There’s also the new manual override — F1’s 2026-era “push-to-pass.” Under normal running, ERS-K power will taper off as cars approach top speed. Hit the override and you unlock the full 350kW of electric punch for longer, giving a weapon for attack and defense on the straights. It won’t be a free-for-all. Like DRS, the override will be zone-based and tied to following another car within a set distance, and those parameters won’t be shuffled mid-weekend unless there’s a safety reason. The FIA’s simulations give them confidence they can land in the right place from the outset without the early-year tinkering we saw with DRS back in 2011.

Philosophically, the target is clear: create opportunities without turning passes into drive-bys. Tombazis wants overtakes to be earned — battles into braking zones, not motorway moments.

If you’re looking for where the early lap time is in 2026, don’t just stare at wind tunnels and dynos. Watch the control rooms. With power unit maximums largely equalised — same peak electrical power, similar battery capacities — the differentiator will be the brain, not the brawn: how cleverly teams harvest at an 8.5, 8.0 or 5.0MJ weekend; how they blend deployment from exit to apex to straight; how aggressively they burn through push-to-pass without leaving themselves exposed a lap later.

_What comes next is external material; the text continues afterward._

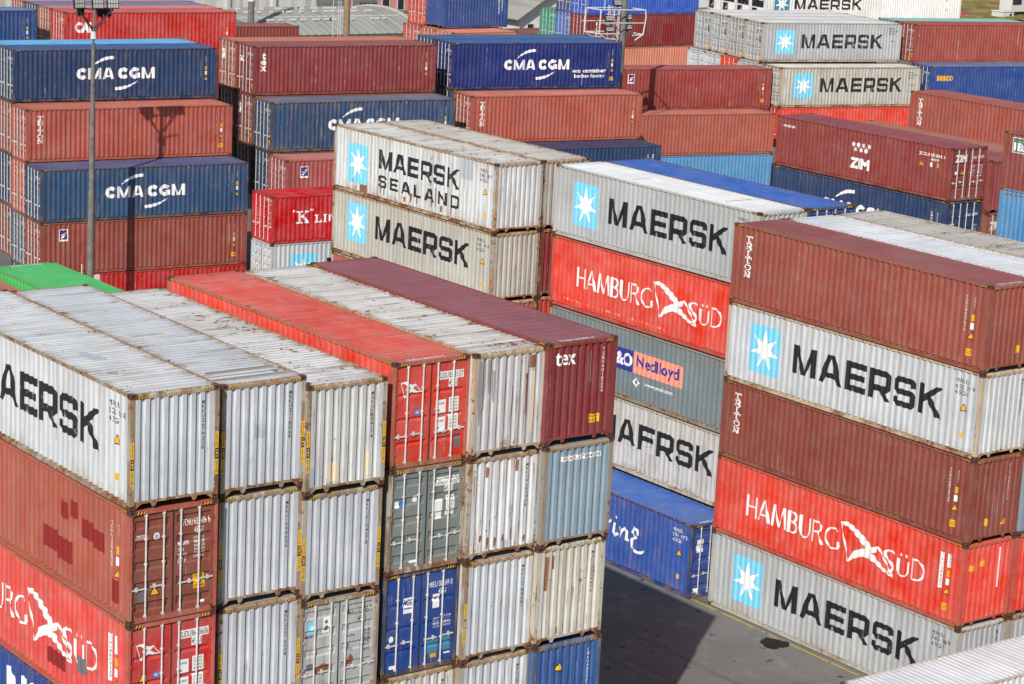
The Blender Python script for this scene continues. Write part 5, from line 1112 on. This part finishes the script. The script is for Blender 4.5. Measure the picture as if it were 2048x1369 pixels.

And don’t be surprised if the pecking order shuffles twice in the first month. Someone will nail the model, someone will miss, and by round three the laggards will have copied the best practice. That’s modern F1: gains come from lines of code as much as lines on a drawing board.

For 2025, the world championship rolls on as usual, but the sport’s smartest thinkers are already living one season ahead. The next era won’t just reward power. It’ll reward restraint — and the teams that know exactly when to break it.